「観る人の人生経験に応じてジャンルが変わる」8番出口 amoさんの映画レビュー(感想・評価)
観る人の人生経験に応じてジャンルが変わる
最初は公開初日、興味を持った双子男子(小2)を連れて行った。孫たちは「怖かった」と言ってた。それから2回目は知的障害を持つ息子と。
私は息子と月に最低8回は映画館で映画を観る。
彼は映画館は心安く寝る所だと思っている。その彼も珍しく「怖い」と観た後に感想を言った。因みに彼はほとんど喋れない。
3回目は二宮君の舞台挨拶付だった。
私はこの映画はヒューマンドキュメンタリーだと思っている。川村監督は過去の作品『電車男』の映画版で、冴えないオタクの男が『2ちゃんねる』の応援を背に『エルメス』を落とすような男に成長させる。
『8番出口』と共通するコンセプトを私は『独断と偏見』ですが感じています。
別れた女からの電話に出たくないような、生きる事、愛すること、未来に夢のない派遣の『迷う男』。これはむさ苦しいビジュアルの電車男と同じである。この『迷う男』は生命の息吹の連絡を受け、持病の喘息が激しくなる。私も喘息持ちなのでわかるがストレスが多くなると咳は出やすい。電車の中で咳をしてなかった『迷う男』は元カノからの電話の後、喘息の発作が出てくる。そして、出口の数字が『0』になる度喘息が酷くなる。
『迷う男』が父性に目覚め命の大切さに気付きヒーローになった時、喘息はピタリと止まる。
そして『少年』と『迷う男』が親子であるのは想像に難たくないが私は『少年』はダブルミーニングで『迷う男』の少年時であるのではないかと思っている。津波のあとの(コホン)とした『少年』の咳で感じた。そうすると『歩く男』通称『おじさん』は『迷う男』の父親。そして、顔も覚えていない程幼いうちに『迷う男』を捨てた人物。
『歩く男(おじさん)』のターンで『少年』が異変に気付いているのに引き返さないで『少年』を置いて8番出口から出て行き、永遠に歩き続けなければならなくなった。これが『迷う男』を少年時に捨ててしまったと連想する理由。

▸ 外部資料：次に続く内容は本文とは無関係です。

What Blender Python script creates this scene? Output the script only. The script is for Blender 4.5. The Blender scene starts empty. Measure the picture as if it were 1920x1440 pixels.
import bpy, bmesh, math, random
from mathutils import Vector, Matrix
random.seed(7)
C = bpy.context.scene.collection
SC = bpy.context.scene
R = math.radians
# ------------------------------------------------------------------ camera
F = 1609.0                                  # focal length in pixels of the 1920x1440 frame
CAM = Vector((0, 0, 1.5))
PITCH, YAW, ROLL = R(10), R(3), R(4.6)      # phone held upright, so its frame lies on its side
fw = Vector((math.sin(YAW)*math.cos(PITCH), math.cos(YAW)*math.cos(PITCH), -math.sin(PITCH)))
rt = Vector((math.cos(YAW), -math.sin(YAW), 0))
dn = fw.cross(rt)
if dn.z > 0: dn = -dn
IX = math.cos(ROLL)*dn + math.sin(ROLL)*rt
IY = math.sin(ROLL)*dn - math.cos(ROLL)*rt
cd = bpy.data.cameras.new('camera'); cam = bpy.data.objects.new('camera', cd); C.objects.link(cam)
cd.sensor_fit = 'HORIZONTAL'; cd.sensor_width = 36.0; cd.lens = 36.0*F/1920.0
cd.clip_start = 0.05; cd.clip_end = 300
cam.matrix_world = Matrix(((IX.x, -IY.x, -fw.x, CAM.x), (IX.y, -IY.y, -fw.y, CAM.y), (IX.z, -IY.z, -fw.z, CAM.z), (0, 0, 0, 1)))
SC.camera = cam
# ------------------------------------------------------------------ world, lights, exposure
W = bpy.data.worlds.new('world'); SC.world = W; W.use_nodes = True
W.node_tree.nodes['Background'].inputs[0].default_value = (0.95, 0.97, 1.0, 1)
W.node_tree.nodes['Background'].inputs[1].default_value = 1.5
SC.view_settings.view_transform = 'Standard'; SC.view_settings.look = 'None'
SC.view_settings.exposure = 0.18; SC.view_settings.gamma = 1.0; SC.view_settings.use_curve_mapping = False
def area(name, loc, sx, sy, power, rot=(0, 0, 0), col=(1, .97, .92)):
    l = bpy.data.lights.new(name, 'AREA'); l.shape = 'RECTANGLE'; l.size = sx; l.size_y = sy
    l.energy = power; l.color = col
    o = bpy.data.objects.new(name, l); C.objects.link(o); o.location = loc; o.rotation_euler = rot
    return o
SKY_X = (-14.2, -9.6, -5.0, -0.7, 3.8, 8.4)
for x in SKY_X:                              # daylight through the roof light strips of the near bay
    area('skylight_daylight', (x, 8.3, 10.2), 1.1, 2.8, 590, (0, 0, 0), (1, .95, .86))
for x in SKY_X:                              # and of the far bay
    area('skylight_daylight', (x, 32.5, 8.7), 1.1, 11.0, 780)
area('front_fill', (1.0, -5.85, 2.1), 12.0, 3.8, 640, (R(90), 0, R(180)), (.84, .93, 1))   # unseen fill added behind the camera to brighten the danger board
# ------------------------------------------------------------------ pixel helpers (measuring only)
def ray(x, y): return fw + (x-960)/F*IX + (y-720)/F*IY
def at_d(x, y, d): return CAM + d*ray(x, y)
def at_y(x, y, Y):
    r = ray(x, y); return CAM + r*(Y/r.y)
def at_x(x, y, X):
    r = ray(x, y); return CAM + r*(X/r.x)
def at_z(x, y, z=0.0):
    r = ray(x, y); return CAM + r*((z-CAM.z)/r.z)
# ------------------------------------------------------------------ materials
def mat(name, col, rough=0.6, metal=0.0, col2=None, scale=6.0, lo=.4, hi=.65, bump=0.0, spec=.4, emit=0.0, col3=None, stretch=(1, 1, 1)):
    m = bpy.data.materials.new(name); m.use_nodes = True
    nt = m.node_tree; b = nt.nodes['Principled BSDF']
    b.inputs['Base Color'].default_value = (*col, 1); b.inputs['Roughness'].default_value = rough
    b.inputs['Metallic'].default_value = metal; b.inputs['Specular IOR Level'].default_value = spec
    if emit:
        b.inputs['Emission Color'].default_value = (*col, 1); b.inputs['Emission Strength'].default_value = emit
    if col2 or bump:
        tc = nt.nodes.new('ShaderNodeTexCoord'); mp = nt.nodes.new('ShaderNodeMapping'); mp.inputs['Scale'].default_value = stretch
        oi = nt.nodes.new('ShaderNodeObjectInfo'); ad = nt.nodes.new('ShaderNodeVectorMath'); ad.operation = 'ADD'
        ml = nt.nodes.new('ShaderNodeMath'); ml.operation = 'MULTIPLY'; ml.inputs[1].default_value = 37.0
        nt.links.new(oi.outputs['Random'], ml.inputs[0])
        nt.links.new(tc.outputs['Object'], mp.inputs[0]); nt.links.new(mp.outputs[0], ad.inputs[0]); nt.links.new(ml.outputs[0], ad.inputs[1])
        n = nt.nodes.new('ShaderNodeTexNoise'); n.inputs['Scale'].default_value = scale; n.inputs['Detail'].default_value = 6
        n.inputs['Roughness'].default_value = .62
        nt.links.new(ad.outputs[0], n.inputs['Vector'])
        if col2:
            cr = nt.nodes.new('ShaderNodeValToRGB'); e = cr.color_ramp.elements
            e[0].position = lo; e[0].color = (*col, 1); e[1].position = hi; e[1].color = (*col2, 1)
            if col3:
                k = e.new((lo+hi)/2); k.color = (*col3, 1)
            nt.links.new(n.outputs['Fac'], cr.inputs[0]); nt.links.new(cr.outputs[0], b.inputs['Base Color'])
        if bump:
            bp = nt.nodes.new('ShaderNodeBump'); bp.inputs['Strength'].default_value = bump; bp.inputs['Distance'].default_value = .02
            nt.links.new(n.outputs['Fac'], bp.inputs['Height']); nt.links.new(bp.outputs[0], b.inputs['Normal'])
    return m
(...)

子供の頃悪い事をすると地獄に落ちると言われた。この映画は教育的一面も兼ね備えてる。
子供を蔑ろにしたら∞ループ地獄に落ちるのだ。
赤ちゃんの泣き声に怒る男を無視する私達も川村監督曰くの「罪悪感の累積ポイント」なんだよ。コロナ時に喘息でゴホゴホいってる人をばい菌を見るように離れる人もおんなじ。かくいう私はレストランで、咳をしてたら隣の席の客に別の場所に移して下さい。と言われて悲しかった。喘息持ちは外食するなと言うのか?
赤ちゃん連れは外出するなってか!
8番出口の∞ループは今死ぬかも知れない胎児の起こした走馬灯劇場だったのかも…。
だから、戻るところは8番出口から出る地上では無く、あの場所で良かったのだ。
ラストシーンのあの『カズナリさん⤴』の表情を観たくて、あと『MX4D』版と『IMAX』版に足を運ぼうと思ってる。
分かる者だけ分かればよし。
カンヌがそうであったように成熟した大人が観たらその人なりの考察·感動がある。
『8番出口』は作り手側のコスパは最高でしょうね。二宮和也氏は脚本協力しているが、それに対価するお金はもらって無い。
一生懸命宣伝に力を入れる。
ワンシチュエーション映画だし、コケたら東宝出禁覚悟してたという二宮氏。
お金と時間をかければ良い映画が出来るのは当たり前。
でも今はコロナがあり戦争もあり物価高…とそういう時代じゃない。時代の身の丈にあった映画を創る転機になる作品だと思う。
短時間の映画、YouTube shortや、TikTokなど、スマホ時代で面白くなかったら指でチャッチャとスワイプしてしまう時代。
ドラマなどでも皆がXで考察する時代。
電車の中で皆がスマホを観ている時代。
そんな時代にピッタリあったこの映画はこれからの映画作りのターニングポイントになるのではないかと思う。
二宮君は『徳』を積むようにしたと以前テレビで言ってた。
人の事を恨んだり、悪く言ったりすると、運気が下がると思う(意訳)とも…。
私が思うにこの映画の撮影後に二宮君は変わったのだと思う。
私も少しだけもっと人に優しく、命を大切にする勇気を持ちたいと考えるように変わって来てる…。最近の私の異変。
TikTokの時代に時代遅れの長文失礼しました。